We have moved locations from a very busy, not so farmish area, into a serene, laid-back land where many farmers and farms reside. Due to us being on a busier street, many people have stopped in to chat and see what we are up to. As I look at our little piece of land and then across the street to a much larger piece where a tractor comes once in a while to plant and tend, I feel that sense of smallness. It feels a bit like that feeling you get from looking up into the night sky when you can see all the stars and know that you are itty-bitty.

A tractor can come and cultivate our piece of land in approximately ten minutes. It takes us a couple months to get that same piece of land under production. And so it was making me think about why we do what we do. And I don't mean about the heart behind it. We for sure want to grow fresh, chemical free produce to both give to those in need and for our community, but why do we go about it with hand tools and compost instead of a tractor and tractor implements? Honestly, a small tractor would be great even just to bring the compost to the permanent bed I want it in! But I know that large scale farming will never be for me. I don't have anything against it. I know right now it would be disastrous to take away large scale farming.

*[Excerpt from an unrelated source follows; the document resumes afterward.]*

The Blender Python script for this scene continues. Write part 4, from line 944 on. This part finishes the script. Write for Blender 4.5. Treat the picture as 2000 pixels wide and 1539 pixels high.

But here are the thoughts of why we farm the way we farm. As I have been building beds with my workers, people randomly stop by to talk to me about how I grow what I grow. How do I use the netting? How do I set up irrigation? What do I do if I have cucumber beetles? (I cry. That is what I do. I weep for the cucumbers and then give it some diatomaceous earth.)

People come and volunteer and learn how to sow peas and transplant tomatoes and hill potatoes. They learn and they take what they learn home with them. We are not exactly a teaching farm, but how can you not learn from doing? And I realize this is a large part of why we farm as we do. The average person is not going to be able to go out, buy a large piece of land and a tractor. Not many can afford that. But most of us can afford a pot, a package of seeds and some soil. Most of us can take what is learned at Sparrow Gardens and do it at home in an even smaller space. That knowledge is powerful. So in part we farm this way because anyone can do it. There is a growing that happens in our volunteers from our youngest to our oldest that is very different from the farmland across the street and I am so thankful to be a part of it.